Zwischenruf
Minderheitendasein - Minderheitenrechte
von Pastor Peter Zalud, Vorsitzender des Rates der Freikirchen in Österreich
19. Oktober 2025, 06:55
Zu Beginn ein kurzes Gedankenexperiment: Ich befinde mich an der Grenze meines Heimatlandes, passiere die Grenzkontrolle und sehe mich um; ähnliche Häuser, ähnliche Menschen, aber eines ist anders: Ich habe ein fremdes Land betreten und zähle hier plötzlich zu einer staatsbürgerlichen Minorität. Was fühle ich in diesem Moment?
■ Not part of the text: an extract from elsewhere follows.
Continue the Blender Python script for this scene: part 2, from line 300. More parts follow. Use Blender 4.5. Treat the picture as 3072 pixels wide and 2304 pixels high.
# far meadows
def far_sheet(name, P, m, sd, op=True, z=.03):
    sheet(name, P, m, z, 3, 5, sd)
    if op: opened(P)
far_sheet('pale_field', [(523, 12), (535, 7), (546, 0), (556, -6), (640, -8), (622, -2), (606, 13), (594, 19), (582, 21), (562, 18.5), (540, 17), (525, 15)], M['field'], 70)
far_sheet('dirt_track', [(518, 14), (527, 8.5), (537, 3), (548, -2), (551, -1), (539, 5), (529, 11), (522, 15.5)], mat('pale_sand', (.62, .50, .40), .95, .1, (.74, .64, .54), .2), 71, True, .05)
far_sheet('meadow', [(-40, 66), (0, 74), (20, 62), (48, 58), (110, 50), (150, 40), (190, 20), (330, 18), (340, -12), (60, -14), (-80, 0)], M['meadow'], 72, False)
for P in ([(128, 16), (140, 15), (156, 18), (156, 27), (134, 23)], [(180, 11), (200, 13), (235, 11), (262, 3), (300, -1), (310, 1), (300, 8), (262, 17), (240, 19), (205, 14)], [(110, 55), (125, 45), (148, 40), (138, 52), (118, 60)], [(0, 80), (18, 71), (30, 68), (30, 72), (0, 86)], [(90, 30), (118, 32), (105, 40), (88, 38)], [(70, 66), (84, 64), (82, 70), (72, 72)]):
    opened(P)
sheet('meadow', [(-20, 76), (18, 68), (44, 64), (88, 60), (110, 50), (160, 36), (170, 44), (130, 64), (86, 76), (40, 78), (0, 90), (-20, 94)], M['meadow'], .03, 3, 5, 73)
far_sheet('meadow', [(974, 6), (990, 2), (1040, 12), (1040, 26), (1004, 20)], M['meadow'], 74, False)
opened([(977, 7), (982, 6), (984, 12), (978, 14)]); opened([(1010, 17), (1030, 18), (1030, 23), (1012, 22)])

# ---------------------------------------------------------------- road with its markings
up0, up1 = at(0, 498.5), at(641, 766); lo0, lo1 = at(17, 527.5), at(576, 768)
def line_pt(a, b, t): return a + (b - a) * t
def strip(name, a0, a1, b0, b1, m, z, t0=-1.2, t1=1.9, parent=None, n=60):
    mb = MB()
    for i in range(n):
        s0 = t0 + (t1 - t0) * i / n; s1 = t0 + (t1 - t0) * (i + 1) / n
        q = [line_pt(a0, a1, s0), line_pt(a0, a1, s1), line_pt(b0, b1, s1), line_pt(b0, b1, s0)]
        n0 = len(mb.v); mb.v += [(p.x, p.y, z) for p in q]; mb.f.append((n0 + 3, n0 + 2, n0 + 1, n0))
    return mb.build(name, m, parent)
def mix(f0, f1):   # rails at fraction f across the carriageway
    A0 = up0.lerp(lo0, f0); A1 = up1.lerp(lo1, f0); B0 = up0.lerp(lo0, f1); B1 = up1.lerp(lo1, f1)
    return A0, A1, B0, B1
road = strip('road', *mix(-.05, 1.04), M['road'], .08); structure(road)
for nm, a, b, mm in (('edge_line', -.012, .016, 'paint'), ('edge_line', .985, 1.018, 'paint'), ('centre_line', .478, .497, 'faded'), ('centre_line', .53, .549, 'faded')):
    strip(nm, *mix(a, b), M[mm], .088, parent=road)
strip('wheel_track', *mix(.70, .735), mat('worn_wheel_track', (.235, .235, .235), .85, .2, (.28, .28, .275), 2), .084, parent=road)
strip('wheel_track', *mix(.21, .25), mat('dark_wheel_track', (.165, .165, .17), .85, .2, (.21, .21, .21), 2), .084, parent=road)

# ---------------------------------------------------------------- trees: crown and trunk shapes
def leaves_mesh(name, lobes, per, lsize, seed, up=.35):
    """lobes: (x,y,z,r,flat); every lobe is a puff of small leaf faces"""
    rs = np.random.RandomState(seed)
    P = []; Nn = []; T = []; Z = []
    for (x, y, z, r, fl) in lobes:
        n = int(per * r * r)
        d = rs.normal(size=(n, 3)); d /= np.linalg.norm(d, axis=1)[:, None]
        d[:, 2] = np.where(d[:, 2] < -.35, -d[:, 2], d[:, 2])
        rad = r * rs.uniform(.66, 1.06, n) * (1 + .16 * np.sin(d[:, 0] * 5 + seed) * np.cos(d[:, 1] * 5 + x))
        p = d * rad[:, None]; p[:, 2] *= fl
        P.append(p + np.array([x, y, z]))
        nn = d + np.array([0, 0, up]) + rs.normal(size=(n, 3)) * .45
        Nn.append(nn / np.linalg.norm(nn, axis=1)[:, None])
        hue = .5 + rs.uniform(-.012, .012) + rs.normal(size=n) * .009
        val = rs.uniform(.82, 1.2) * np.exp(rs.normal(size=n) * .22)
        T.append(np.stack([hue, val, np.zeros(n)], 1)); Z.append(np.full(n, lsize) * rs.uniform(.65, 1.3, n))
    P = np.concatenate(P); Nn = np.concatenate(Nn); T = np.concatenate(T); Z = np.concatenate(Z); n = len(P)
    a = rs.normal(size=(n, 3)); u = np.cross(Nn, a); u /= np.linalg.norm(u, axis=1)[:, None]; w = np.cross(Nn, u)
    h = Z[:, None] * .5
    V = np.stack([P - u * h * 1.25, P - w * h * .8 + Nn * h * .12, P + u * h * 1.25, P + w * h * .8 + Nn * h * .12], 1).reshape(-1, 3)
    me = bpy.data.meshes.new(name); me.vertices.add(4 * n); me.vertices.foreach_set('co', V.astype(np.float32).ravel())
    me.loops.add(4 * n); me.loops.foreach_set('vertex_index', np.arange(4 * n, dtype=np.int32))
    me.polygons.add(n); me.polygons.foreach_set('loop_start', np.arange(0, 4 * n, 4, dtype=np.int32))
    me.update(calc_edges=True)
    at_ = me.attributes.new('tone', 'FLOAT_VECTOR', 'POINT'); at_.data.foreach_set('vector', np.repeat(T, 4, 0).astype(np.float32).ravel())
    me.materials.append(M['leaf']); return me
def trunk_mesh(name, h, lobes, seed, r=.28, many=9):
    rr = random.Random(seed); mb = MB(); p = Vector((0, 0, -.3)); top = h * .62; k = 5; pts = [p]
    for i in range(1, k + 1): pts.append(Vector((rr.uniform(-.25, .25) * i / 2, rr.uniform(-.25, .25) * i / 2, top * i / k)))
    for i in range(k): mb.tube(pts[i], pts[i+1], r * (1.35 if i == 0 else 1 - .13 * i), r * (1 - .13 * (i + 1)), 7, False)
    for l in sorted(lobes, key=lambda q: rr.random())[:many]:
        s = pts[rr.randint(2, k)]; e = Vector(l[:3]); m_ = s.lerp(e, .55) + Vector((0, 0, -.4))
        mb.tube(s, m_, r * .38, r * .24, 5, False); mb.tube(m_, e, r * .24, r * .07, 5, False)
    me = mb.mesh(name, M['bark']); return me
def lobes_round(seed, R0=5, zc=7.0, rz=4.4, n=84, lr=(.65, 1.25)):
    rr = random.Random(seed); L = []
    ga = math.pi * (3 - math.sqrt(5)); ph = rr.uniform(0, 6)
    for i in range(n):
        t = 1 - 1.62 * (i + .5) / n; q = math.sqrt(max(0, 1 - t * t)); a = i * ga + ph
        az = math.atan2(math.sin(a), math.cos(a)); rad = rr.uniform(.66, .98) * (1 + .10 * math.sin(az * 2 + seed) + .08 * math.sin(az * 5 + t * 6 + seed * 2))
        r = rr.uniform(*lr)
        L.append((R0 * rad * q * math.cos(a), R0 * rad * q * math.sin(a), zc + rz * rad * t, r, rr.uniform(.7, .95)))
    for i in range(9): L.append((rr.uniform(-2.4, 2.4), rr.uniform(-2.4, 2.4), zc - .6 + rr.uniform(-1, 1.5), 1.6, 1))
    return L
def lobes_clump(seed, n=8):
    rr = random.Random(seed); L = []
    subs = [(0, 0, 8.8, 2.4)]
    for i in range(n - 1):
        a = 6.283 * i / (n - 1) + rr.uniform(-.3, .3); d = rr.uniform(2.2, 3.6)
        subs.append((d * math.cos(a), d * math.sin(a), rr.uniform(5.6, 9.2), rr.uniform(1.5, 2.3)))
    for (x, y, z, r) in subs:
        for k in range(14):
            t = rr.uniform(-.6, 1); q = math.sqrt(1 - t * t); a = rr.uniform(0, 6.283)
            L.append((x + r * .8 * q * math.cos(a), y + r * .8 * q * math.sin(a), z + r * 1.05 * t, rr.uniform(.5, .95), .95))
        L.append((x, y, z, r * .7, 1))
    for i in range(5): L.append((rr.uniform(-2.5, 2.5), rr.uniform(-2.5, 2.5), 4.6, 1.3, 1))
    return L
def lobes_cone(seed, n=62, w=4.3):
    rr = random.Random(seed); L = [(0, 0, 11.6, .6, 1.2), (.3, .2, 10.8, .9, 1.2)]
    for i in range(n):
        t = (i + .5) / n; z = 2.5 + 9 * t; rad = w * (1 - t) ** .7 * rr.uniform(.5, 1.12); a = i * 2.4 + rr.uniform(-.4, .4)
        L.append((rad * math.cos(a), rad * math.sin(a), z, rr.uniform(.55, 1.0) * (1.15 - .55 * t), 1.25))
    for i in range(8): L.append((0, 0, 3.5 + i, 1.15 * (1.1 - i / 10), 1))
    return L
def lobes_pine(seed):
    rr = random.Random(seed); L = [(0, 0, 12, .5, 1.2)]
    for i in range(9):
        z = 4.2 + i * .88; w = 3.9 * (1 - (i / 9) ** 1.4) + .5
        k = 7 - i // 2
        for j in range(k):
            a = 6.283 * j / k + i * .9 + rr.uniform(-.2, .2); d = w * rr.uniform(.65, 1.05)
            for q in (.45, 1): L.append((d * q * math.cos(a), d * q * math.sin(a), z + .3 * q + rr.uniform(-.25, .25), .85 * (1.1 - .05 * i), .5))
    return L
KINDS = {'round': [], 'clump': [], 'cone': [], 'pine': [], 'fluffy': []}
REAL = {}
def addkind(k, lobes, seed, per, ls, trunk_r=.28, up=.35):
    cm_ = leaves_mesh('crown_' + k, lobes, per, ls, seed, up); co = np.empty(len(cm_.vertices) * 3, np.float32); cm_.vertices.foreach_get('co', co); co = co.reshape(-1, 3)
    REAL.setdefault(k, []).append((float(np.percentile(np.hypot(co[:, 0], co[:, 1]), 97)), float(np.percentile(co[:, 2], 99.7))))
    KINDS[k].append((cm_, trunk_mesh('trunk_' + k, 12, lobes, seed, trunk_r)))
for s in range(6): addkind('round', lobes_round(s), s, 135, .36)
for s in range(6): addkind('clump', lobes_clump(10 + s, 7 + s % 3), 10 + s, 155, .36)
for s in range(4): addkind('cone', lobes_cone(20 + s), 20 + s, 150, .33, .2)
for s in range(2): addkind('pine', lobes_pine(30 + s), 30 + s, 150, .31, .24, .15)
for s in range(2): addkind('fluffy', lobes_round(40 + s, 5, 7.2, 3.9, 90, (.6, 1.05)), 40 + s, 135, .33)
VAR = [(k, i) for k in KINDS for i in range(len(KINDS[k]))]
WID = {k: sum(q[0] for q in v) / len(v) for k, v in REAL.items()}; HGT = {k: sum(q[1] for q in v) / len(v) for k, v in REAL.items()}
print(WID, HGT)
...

Minderheitendasein hat viele Aspekte und zugrundeliegende Auslöser. Es können politische, ethnische, wertebasierte, soziale oder religiöse Gründe sein, warum man sich einer Minorität zugehörig fühlt. Per se muss dieser Umstand nicht negativ sein. Genauso wenig, wie es immer gut sein muss, zur Mehrheit gezählt zu werden. Die Geschichte ist uns da eine gute Lehrerin.
Ausschlaggebend sind dabei die innere Überzeugung und das persönliche Gewissen, die zum gesellschaftlichen Gemeinwohl beitragen. Nicht umsonst zählen das Recht auf Leben, persönliche Freiheit, Gleichheit vor dem Gesetz, Meinungs-, Versammlungs- und Religionsfreiheit, sowie der Schutz der Menschenwürde zu unseren Grundrechten, ganz unabhängig von der Minderheit oder Mehrheit, zu der man gezählt wird.
Auch die Freikirchen in Österreich haben sehr klein begonnen, mit der ersten Glaubenstaufe vor 500 Jahren - als Folge einer persönlichen und freiwilligen Entscheidung für den Glauben an Jesus Christus, was zur damaligen Zeit einem Aufstand gleichkam. Die sogenannten Wiedertäufer begannen, sich außerhalb der Staatskirchen zu organisieren und erlebten einen neuen, persönlichen und lebendigen Zugang zum Glauben an Jesus Christus. Das gelebte Evangelium bahnte sich einen Weg in die damalige europäische und in der Folge auch amerikanische Gesellschaft und trug nicht nur zur Ausformung erster demokratischer Gebilde wie zum Beispiel dem Recht auf freie Wahlen bei, sondern hinterließ ab da weltweit seine Spuren im Bereich der Bildung sowie zahlreicher sozialdiakonischer Dienste.
Die Freikirchen in Österreich bestehen seit zwölf Jahren als gesetzlich anerkannte Kirche. Sie zählen somit zu der jüngsten anerkannten Kirche, die sich noch mitten im Wachstum befindet. In rund 230 lokalen Kirchen werden regelmäßig Gottesdienste gefeiert, rund 2.400 Kinder und Jugendliche werden wöchentlich in freikirchlicher Religion unterrichtet und in unterschiedlichen sozialdiakonischen Einrichtungen erfahren Menschen Unterstützung, Begleitung und Fürsorge. Persönlich. Praktisch. Konkret. Insofern darf Minderheitendasein auch immer mit der Frage der Wirksamkeit in Verbindung gesetzt werden.
Unabhängig von der Anzahl unserer Mitglieder oder der Gesinnung der Mehrheit, ist es unser Anliegen, gemeinsam mit anderen Kirchen auf die Hoffnung, Kraft und Freude des Evangeliums von Jesus Christus inmitten unserer Gesellschaft hinzuweisen.
Deshalb bin ich tief davon überzeugt, dass eine mutige Rückbesinnung auf die christlichen Wurzeln Europas und biblische Werte gerade inmitten der aktuellen Herausforderungen einen grundlegenden positiven Einfluss auf unsere gesamtgesellschaftliche Entwicklung haben kann.